電子スピン共鳴法(ESR)
電子スピン共鳴法(Electron Spin Resonance : ESR)は磁場中に置かれた不対電子がマイクロ波を吸収して励起する原理を利用し、ラジカルの種類や量を測定する手法です。材料の劣化挙動評価に用いられることが多く、紫外線照射や加熱下でのin situ測定にも対応しています。
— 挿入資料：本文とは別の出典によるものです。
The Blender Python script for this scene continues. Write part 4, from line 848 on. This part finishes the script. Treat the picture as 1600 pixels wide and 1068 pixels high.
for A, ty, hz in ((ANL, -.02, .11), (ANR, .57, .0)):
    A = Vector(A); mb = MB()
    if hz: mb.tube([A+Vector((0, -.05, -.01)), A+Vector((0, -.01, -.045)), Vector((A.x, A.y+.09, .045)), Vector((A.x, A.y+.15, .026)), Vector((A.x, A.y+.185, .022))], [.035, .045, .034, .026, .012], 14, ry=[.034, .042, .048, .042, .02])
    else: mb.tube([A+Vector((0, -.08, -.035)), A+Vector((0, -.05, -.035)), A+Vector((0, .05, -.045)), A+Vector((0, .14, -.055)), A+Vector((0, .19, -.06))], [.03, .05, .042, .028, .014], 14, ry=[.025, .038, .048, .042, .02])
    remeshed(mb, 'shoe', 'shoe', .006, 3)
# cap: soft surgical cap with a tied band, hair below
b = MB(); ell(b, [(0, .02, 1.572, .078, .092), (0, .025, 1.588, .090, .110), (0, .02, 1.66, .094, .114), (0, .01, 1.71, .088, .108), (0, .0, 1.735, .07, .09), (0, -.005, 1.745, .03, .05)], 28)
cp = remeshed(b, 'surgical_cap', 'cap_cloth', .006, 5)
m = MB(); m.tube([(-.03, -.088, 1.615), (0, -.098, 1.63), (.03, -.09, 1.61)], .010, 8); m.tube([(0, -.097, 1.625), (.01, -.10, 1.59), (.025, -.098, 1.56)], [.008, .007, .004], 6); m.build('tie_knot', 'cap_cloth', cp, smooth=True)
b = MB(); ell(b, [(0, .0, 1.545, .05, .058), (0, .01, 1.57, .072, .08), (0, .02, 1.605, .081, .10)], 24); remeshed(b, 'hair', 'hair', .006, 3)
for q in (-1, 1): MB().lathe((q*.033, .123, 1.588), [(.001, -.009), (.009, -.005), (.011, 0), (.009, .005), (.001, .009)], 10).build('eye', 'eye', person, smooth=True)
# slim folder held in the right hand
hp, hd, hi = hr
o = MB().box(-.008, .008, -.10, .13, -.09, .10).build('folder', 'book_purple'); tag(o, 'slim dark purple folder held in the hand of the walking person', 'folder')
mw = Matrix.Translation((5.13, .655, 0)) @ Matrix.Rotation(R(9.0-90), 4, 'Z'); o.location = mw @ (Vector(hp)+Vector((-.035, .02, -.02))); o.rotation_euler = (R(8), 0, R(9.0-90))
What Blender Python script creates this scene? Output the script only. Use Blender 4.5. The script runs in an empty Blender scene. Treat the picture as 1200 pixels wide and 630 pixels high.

リチウムイオン電池のサイクル劣化評価も可能です。
電子スピン共鳴装置(ESR)
電子スピン共鳴法(ESR)の特徴
加熱機構、ガス導入機構および光照射装置を搭載しており、 各種in situ測定が可能
電子スピン共鳴法(ESR)の適用分野(用途)
- 有機材料:樹脂、炭素材料、高分子材料等の酸化・光劣化、反応性評価
- 電池材料:LiB中の金属Liの評価、負極材の評価(劣化、導電性)
- 触媒材料:TiO2等の活性点の評価、反応中間体の評価
電子スピン共鳴法 ESRの原理
ESRとは、ラジカルが磁場中でマイクロ波を吸収し励起する現象を利用し、ラジカルの種類や量を定量する手法です。
ラジカルや奇数個の電子を持つ分子、イオンおよび金属の状態を知ることができます。
ラジカルの種類や量は材料の反応や劣化によって変化します。
ESRではラジカルを連続的に測定することができ、反応や劣化のプロセスを観測することが可能です。
ラジカルの発生要因
ラジカルの主な発生原因は有機材料等の熱や光による結合の切断(変質、劣化、分解)、材料のせん断等による物理的な切断でも発生します。
また、無機材料等でも酸素欠陥やダングリングボンドでラジカルが発生する場合が存在します。
測定対象はラジカル以外にも、最外核電子が奇数のイオンや金属も測定できます。
測定事例:繊維材料の光劣化、炭化物の熱分解
ESRで検出できるサンプル
装置仕様
- 動作周波数 :Xバンド
- 測定磁場範囲 :0~650mT
- マイクロ波パワー:1uW~100mW
- 制御温度 :-180°C~200°C
- 光照射波長 :240~400nm
- ガス導入 :ガス成分により要相談
サンプル形状
- 試料 :固体(バルク、粉体)、液体試料
- 導入可能サイズ:φ4mm×40mmに収まるもの
電子スピン共鳴法(ESR)の事例
事例1;アラミド繊維の光劣化測定
対切創手袋等に用いられるアラミド繊維は紫外線により変色したり、繊維の物性が低下(劣化)することが知られています。
本事例ではアラミド繊維に紫外線を照射し、劣化の指標としてラジカルの生成をin situ測定しました。
結果
- 検出ピークの位置(g値)から -C・-O(COラジカル)の生成が確認できました。(図1)
- 紫外線照射によりラジカル数の増加(約3倍)が確認できました。(表1)
事例2;炭化物の熱分解反応
炭化物の熱処理前サンプルと1200°C加熱サンプルを比較し、CHやCO構造等、未炭化部の熱分解を示唆する結果が得られました。
結果
- 熱処理後サンプルから g=2.003 :炭素ラジカルが検出されました。
- CHやCO構造などの未炭化部の熱分解が示唆されます。
事例3;リチウムイオン電池(LiB)負極に生成する金属Li
LiBは充放電の繰り返しにより劣化し、負極上にLiイオンに戻れなくなった金属Liが析出することが知られています。
サイクル試験により劣化させたLiBを解体し、変色部(白色、灰色、緑色(干渉色))を回収、ESR測定を行うことで変色部より金属Liを検出しました。
結果
- 白色部>灰色部>緑色部の順で金属Li量が増加しました。
- 白色部はピーク形状が非対称となり、金属Li層が分厚いことが推察されます。
※白色部は非対称ピークのため、表皮効果により定量値は真値より低値に見積られています。
注)表皮効果:マイクロ波などの電磁波が導体物質(金属)を通過する際、物質表面を通過する現象。この現象により、非対称ピークは物質内部が測定できていないデータとなります。